- _AIM_:
Omit the pictures from the entries below and retype everything else exactly.
——————
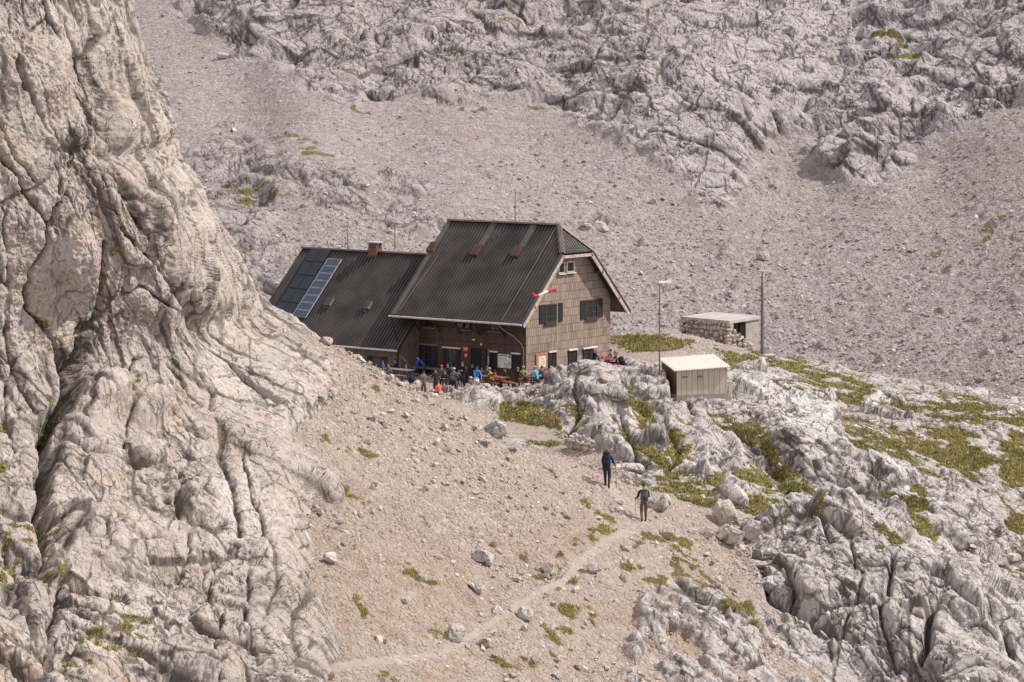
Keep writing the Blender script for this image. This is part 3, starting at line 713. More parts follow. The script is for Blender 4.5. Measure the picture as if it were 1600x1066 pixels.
# ------------------------------------------------------------------ loose stones, turf, path
rs = np.random.RandomState(5)
def hulls(n, k=13, seed=3):
    r = np.random.RandomState(seed); out = []
    for i in range(n):
        p = r.normal(size=(k, 3)); p /= np.linalg.norm(p, axis=1, keepdims=True)
        p *= r.uniform(.8, 1.0, (k, 1)); p *= np.array([1, r.uniform(.65, .95), r.uniform(.45, .8)])
        bm = bmesh.new(); [bm.verts.new(v) for v in p]
        bmesh.ops.convex_hull(bm, input=bm.verts[:]); bmesh.ops.triangulate(bm, faces=bm.faces[:])
        lv = [v for v in bm.verts if v.link_faces]; ix = {v: a for a, v in enumerate(lv)}
        out.append((np.array([v.co[:] for v in lv]), np.array([[ix[v] for v in f.verts] for f in bm.faces]))); bm.free()
    return out
HULLS = hulls(14)
def rotmats(n, r, tilt=1.0):
    a = r.uniform(0, 2*math.pi, n); b = r.normal(0, .5*tilt, n); c = r.normal(0, .5*tilt, n)
    ca, sa, cb, sb, cc, sc = np.cos(a), np.sin(a), np.cos(b), np.sin(b), np.cos(c), np.sin(c)
    Rz = np.stack([np.stack([ca,-sa,0*a],1), np.stack([sa,ca,0*a],1), np.stack([0*a,0*a,1+0*a],1)],1)
    Rx = np.stack([np.stack([1+0*a,0*a,0*a],1), np.stack([0*a,cb,-sb],1), np.stack([0*a,sb,cb],1)],1)
    Ry = np.stack([np.stack([cc,0*a,sc],1), np.stack([0*a,1+0*a,0*a],1), np.stack([-sc,0*a,cc],1)],1)
    return Rz @ Rx @ Ry
def scatter(name, pos, size, material, label, category, r, tilt=1.0, sink=.25):
    V = []; T = []; A = []; off = 0; which = r.randint(0, len(HULLS), len(pos))
    for k, (hv, hf) in enumerate(HULLS):
        m = which == k; n = m.sum()
        if not n: continue
        R = rotmats(n, r, tilt)
        v = np.einsum('nij,kj->nki', R, hv)*size[m][:,None,None]*.5
        v = v+pos[m][:,None,:]+np.array([0,0,1])*(size[m]*(.5-sink)*.5)[:,None,None]
        nv = len(hv)
        V.append(v.reshape(-1, 3)); T.append((hf[None]+(np.arange(n)*nv)[:,None,None]).reshape(-1, 3)+off)
        c = r.uniform(0, 1, (n, 4)); A.append(np.repeat(c, nv, 0)); off += n*nv
    return raw_mesh(name, np.concatenate(V), np.concatenate(T), {'tone': np.concatenate(A)}, material, False, 'stuff', label, category)
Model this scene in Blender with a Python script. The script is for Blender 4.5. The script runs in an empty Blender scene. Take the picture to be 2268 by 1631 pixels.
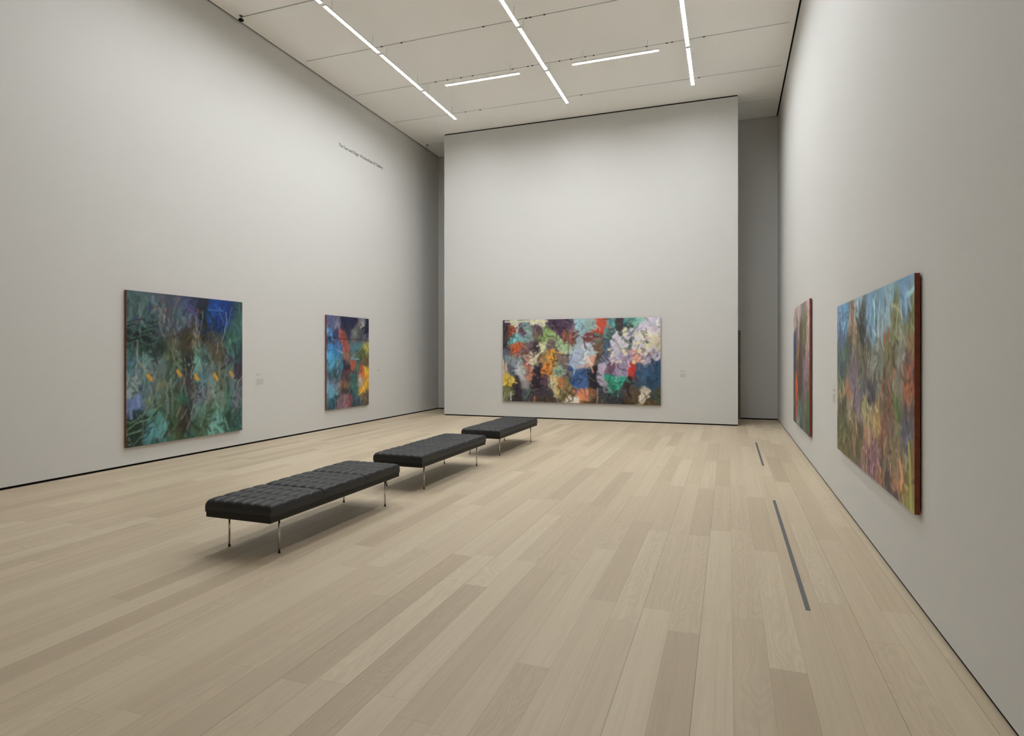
import bpy, bmesh, math, random
import numpy as np
from mathutils import Vector, Matrix

sc = bpy.context.scene
COL = sc.collection

# ------------------------------------------------------------------ room data
XL, XR, YB, YC = -8.553, 1.2005, 17.078, 15.35
CL, CR, H = -7.509, 0.211, 7.879
YF = -5.0                      # wall behind the photographer
BASE = 0.032                   # dark reveal under the walls
CAM_Z, YAW, FPX = 1.7, 0.34353, 1340.74

# ------------------------------------------------------------------ helpers
def lin(c):
    r = []
    for v in c:
        v = v / 255.0
        r.append(v / 12.92 if v <= 0.04045 else ((v + 0.055) / 1.055) ** 2.4)
    return r

def new_mat(name, color, rough=0.5, metallic=0.0, spec=0.5, noise=None, bump=None, emit=None):
    m = bpy.data.materials.new(name)
    m.use_nodes = True
    nt = m.node_tree
    b = nt.nodes['Principled BSDF']
    b.inputs['Base Color'].default_value = (*color, 1)
    b.inputs['Roughness'].default_value = rough
    b.inputs['Metallic'].default_value = metallic
    b.inputs['Specular IOR Level'].default_value = spec
    tc = nt.nodes.new('ShaderNodeTexCoord')
    if noise:
        sc_, amt = noise
        n = nt.nodes.new('ShaderNodeTexNoise')
        n.inputs['Scale'].default_value = sc_
        n.inputs['Detail'].default_value = 4
        nt.links.new(tc.outputs['Object'], n.inputs['Vector'])
        mx = nt.nodes.new('ShaderNodeMix'); mx.data_type = 'RGBA'
        mx.inputs[6].default_value = (*[max(0, c * (1 - amt)) for c in color], 1)
        mx.inputs[7].default_value = (*[min(1, c * (1 + amt)) for c in color], 1)
        nt.links.new(n.outputs['Fac'], mx.inputs[0])
        nt.links.new(mx.outputs[2], b.inputs['Base Color'])
    if bump:
        sc_, st, dist = bump
        n = nt.nodes.new('ShaderNodeTexNoise')
        n.inputs['Scale'].default_value = sc_
        n.inputs['Detail'].default_value = 3
        nt.links.new(tc.outputs['Object'], n.inputs['Vector'])
        bp = nt.nodes.new('ShaderNodeBump')
        bp.inputs['Strength'].default_value = st
        bp.inputs['Distance'].default_value = dist
        nt.links.new(n.outputs['Fac'], bp.inputs['Height'])
        nt.links.new(bp.outputs['Normal'], b.inputs['Normal'])
    if emit:
        b.inputs['Emission Color'].default_value = (*emit[0], 1)
        b.inputs['Emission Strength'].default_value = emit[1]
    return m

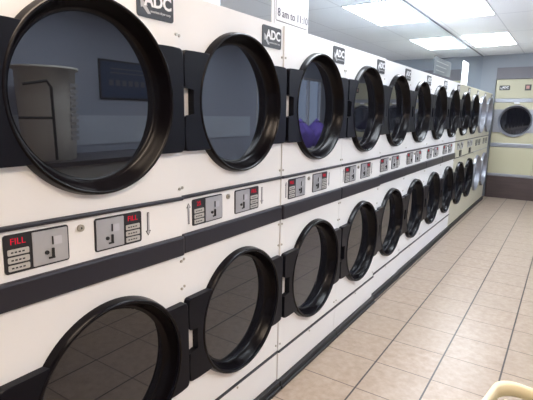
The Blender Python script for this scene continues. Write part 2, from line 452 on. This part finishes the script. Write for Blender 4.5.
——————
- _CORRECT RESPONSE_:
Keep writing the Blender script for this image. This is part 3, starting at line 713. More parts follow. The script is for Blender 4.5. Measure the picture as if it were 1600x1066 pixels.
# ------------------------------------------------------------------ loose stones, turf, path
rs = np.random.RandomState(5)
def hulls(n, k=13, seed=3):
    r = np.random.RandomState(seed); out = []
    for i in range(n):
        p = r.normal(size=(k, 3)); p /= np.linalg.norm(p, axis=1, keepdims=True)
        p *= r.uniform(.8, 1.0, (k, 1)); p *= np.array([1, r.uniform(.65, .95), r.uniform(.45, .8)])
        bm = bmesh.new(); [bm.verts.new(v) for v in p]
        bmesh.ops.convex_hull(bm, input=bm.verts[:]); bmesh.ops.triangulate(bm, faces=bm.faces[:])
        lv = [v for v in bm.verts if v.link_faces]; ix = {v: a for a, v in enumerate(lv)}
        out.append((np.array([v.co[:] for v in lv]), np.array([[ix[v] for v in f.verts] for f in bm.faces]))); bm.free()
    return out
HULLS = hulls(14)
def rotmats(n, r, tilt=1.0):
    a = r.uniform(0, 2*math.pi, n); b = r.normal(0, .5*tilt, n); c = r.normal(0, .5*tilt, n)
    ca, sa, cb, sb, cc, sc = np.cos(a), np.sin(a), np.cos(b), np.sin(b), np.cos(c), np.sin(c)
    Rz = np.stack([np.stack([ca,-sa,0*a],1), np.stack([sa,ca,0*a],1), np.stack([0*a,0*a,1+0*a],1)],1)
    Rx = np.stack([np.stack([1+0*a,0*a,0*a],1), np.stack([0*a,cb,-sb],1), np.stack([0*a,sb,cb],1)],1)
    Ry = np.stack([np.stack([cc,0*a,sc],1), np.stack([0*a,1+0*a,0*a],1), np.stack([-sc,0*a,cc],1)],1)
    return Rz @ Rx @ Ry
def scatter(name, pos, size, material, label, category, r, tilt=1.0, sink=.25):
    V = []; T = []; A = []; off = 0; which = r.randint(0, len(HULLS), len(pos))
    for k, (hv, hf) in enumerate(HULLS):
        m = which == k; n = m.sum()
        if not n: continue
        R = rotmats(n, r, tilt)
        v = np.einsum('nij,kj->nki', R, hv)*size[m][:,None,None]*.5
        v = v+pos[m][:,None,:]+np.array([0,0,1])*(size[m]*(.5-sink)*.5)[:,None,None]
        nv = len(hv)
        V.append(v.reshape(-1, 3)); T.append((hf[None]+(np.arange(n)*nv)[:,None,None]).reshape(-1, 3)+off)
        c = r.uniform(0, 1, (n, 4)); A.append(np.repeat(c, nv, 0)); off += n*nv
    return raw_mesh(name, np.concatenate(V), np.concatenate(T), {'tone': np.concatenate(A)}, material, False, 'stuff', label, category)
Model this scene in Blender with a Python script. The script is for Blender 4.5. The script runs in an empty Blender scene. Take the picture to be 2268 by 1631 pixels.
import bpy, bmesh, math, random
import numpy as np
from mathutils import Vector, Matrix

sc = bpy.context.scene
COL = sc.collection

# ------------------------------------------------------------------ room data
XL, XR, YB, YC = -8.553, 1.2005, 17.078, 15.35
CL, CR, H = -7.509, 0.211, 7.879
YF = -5.0                      # wall behind the photographer
BASE = 0.032                   # dark reveal under the walls
CAM_Z, YAW, FPX = 1.7, 0.34353, 1340.74

# ------------------------------------------------------------------ helpers
def lin(c):
    r = []
    for v in c:
        v = v / 255.0
        r.append(v / 12.92 if v <= 0.04045 else ((v + 0.055) / 1.055) ** 2.4)
    return r

def new_mat(name, color, rough=0.5, metallic=0.0, spec=0.5, noise=None, bump=None, emit=None):
    m = bpy.data.materials.new(name)
    m.use_nodes = True
    nt = m.node_tree
    b = nt.nodes['Principled BSDF']
    b.inputs['Base Color'].default_value = (*color, 1)
    b.inputs['Roughness'].default_value = rough
    b.inputs['Metallic'].default_value = metallic
    b.inputs['Specular IOR Level'].default_value = spec
    tc = nt.nodes.new('ShaderNodeTexCoord')
    if noise:
        sc_, amt = noise
        n = nt.nodes.new('ShaderNodeTexNoise')
        n.inputs['Scale'].default_value = sc_
        n.inputs['Detail'].default_value = 4
        nt.links.new(tc.outputs['Object'], n.inputs['Vector'])
        mx = nt.nodes.new('ShaderNodeMix'); mx.data_type = 'RGBA'
        mx.inputs[6].default_value = (*[max(0, c * (1 - amt)) for c in color], 1)
        mx.inputs[7].default_value = (*[min(1, c * (1 + amt)) for c in color], 1)
        nt.links.new(n.outputs['Fac'], mx.inputs[0])
        nt.links.new(mx.outputs[2], b.inputs['Base Color'])
    if bump:
        sc_, st, dist = bump
        n = nt.nodes.new('ShaderNodeTexNoise')
        n.inputs['Scale'].default_value = sc_
        n.inputs['Detail'].default_value = 3
        nt.links.new(tc.outputs['Object'], n.inputs['Vector'])
        bp = nt.nodes.new('ShaderNodeBump')
        bp.inputs['Strength'].default_value = st
        bp.inputs['Distance'].default_value = dist
        nt.links.new(n.outputs['Fac'], bp.inputs['Height'])
        nt.links.new(bp.outputs['Normal'], b.inputs['Normal'])
    if emit:
        b.inputs['Emission Color'].default_value = (*emit[0], 1)
        b.inputs['Emission Strength'].default_value = emit[1]
    return m

The Blender Python script for this scene continues. Write part 2, from line 452 on. This part finishes the script. Write for Blender 4.5.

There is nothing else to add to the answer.